「そんなこと」で悩む若手社員

 上司からすると今、「そんなことくらいで……」という程度の理由で辞めてしまう若手社員が増えています。大卒では、入社3年以内に3割もの人が離職するという統計データもあるくらいです。ニートやフリーターの増加という社会問題ともあいまって、「最近の若いヤツは何を考えているかわからない」と、若手社会人に対する非難は強まる一方です。

  確かに、彼らは情報過多の時代の中にあって、頭でっかちで打たれ弱い面を持っています。しかし、これらはすべて彼らの勤労意欲のなさや未熟さだけに起因することなのでしょうか? 退職届を突きつけられる上司にも非はないのでしょうか?

 私が編集長を務めている『リクナビCAFE』に若手から寄せられるメールには、真摯に仕事に向き合っているからこそ、戸惑いや悩みを抱えて職場で孤立し、途方に暮れている彼らのリアルな姿があります。バブル期入社で、ノー天気だった私からすると、彼らの仕事に対する姿勢は、むしろ真面目で一生懸命に映ります。代表的な声を挙げてみましょう。

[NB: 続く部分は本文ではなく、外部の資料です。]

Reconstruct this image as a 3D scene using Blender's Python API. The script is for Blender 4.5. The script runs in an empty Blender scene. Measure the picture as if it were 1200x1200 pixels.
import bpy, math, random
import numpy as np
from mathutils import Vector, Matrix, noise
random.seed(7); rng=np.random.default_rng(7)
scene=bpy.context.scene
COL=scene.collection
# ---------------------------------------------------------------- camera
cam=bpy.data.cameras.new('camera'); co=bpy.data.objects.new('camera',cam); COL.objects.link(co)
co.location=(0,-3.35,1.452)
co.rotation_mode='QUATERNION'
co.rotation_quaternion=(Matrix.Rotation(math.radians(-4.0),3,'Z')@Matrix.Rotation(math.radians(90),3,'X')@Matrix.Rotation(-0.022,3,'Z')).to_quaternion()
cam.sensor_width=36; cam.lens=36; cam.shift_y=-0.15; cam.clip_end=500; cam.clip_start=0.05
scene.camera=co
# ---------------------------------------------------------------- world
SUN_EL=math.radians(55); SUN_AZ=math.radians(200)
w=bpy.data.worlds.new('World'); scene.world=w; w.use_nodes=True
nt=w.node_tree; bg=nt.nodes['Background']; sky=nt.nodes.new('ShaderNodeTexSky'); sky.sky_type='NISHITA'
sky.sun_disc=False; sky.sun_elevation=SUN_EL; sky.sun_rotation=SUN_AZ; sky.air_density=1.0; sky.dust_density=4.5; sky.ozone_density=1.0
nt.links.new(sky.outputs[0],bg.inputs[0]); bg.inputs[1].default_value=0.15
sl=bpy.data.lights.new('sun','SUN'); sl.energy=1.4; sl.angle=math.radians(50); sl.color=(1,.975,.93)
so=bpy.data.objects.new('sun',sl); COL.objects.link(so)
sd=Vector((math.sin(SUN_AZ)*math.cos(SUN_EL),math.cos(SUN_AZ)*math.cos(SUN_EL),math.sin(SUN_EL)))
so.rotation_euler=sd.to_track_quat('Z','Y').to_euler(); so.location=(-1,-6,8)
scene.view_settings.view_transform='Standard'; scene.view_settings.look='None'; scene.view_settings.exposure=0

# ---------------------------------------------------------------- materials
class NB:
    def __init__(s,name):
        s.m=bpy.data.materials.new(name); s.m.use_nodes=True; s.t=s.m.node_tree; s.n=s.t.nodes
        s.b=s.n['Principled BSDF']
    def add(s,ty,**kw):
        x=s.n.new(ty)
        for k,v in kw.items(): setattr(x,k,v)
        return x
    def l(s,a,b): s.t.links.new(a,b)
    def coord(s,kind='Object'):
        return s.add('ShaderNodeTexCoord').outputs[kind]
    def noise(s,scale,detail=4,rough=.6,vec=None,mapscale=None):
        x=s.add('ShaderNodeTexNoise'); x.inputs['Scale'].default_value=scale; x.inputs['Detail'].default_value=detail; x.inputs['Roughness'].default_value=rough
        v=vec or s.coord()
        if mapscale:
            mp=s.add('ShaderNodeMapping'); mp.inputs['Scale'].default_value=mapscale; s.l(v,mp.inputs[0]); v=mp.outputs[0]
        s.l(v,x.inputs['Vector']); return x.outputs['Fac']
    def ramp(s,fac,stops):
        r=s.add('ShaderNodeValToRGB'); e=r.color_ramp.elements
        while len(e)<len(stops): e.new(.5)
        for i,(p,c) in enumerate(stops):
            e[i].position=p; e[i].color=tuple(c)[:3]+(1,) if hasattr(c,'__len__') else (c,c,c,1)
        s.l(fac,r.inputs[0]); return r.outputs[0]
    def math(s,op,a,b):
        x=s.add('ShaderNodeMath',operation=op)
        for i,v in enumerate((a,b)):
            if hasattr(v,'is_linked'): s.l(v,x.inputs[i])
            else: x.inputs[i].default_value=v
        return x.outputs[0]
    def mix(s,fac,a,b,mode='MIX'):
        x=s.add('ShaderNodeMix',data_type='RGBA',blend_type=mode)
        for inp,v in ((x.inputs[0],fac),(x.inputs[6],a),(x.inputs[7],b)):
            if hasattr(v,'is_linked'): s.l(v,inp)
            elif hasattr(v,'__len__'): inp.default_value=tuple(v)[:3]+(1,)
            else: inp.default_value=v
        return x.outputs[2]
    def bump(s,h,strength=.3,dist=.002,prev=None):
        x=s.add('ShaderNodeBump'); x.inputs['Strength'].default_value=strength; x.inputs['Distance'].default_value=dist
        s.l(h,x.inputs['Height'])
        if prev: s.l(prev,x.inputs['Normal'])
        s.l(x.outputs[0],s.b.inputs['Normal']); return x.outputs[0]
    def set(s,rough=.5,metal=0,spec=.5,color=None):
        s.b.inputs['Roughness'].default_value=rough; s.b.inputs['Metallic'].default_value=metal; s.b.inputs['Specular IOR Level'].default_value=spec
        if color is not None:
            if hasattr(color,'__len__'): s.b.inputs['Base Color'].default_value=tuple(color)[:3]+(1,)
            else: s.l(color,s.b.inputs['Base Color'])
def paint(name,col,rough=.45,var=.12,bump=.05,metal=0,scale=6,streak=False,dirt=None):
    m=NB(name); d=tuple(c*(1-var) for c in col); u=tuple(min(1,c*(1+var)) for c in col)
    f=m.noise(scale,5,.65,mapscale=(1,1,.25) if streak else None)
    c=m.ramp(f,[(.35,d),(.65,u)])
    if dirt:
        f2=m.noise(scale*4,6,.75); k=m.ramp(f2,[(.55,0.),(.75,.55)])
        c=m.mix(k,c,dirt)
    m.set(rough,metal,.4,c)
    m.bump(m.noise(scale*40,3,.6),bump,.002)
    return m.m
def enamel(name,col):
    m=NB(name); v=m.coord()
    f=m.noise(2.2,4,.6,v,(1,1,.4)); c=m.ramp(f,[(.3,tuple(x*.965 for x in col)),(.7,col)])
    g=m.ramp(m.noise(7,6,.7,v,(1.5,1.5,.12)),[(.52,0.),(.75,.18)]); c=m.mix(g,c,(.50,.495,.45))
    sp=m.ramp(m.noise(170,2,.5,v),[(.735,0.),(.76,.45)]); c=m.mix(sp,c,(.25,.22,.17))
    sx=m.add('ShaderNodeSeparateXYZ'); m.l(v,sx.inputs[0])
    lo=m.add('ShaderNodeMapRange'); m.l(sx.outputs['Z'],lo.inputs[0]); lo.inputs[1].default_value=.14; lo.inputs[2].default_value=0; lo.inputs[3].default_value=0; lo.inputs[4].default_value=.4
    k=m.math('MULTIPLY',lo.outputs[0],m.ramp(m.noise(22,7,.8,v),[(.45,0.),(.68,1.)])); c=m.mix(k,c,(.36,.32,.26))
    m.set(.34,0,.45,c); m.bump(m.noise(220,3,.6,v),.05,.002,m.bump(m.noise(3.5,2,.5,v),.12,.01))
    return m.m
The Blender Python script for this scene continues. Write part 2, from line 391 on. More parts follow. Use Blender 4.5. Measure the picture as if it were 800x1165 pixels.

 「いつまでも先輩のアシスタントはイヤなんです。早く自分で結果を出したい」

 「朝礼の司会って仕事なんですか? こんな仕事ばかりじゃ自分を成長させられません」

 「上司がちゃんと仕事を教えてくれず困っています」

 「仕事の意義がわからないのに、頭ごなしにやれと言われてなえます」

 これらは、ごく一部の層だけの悩みではありません。実際に働き始めてどう感じたかを若手社員に調査したところ、驚くことに42.5%もの人が「やっていけるか不安になった」と答えています。

 仕事と真剣に向き合っているからこそ、こうした不安が解消されず頂点に達すると、彼らは退職や転職を決意してしまうのです。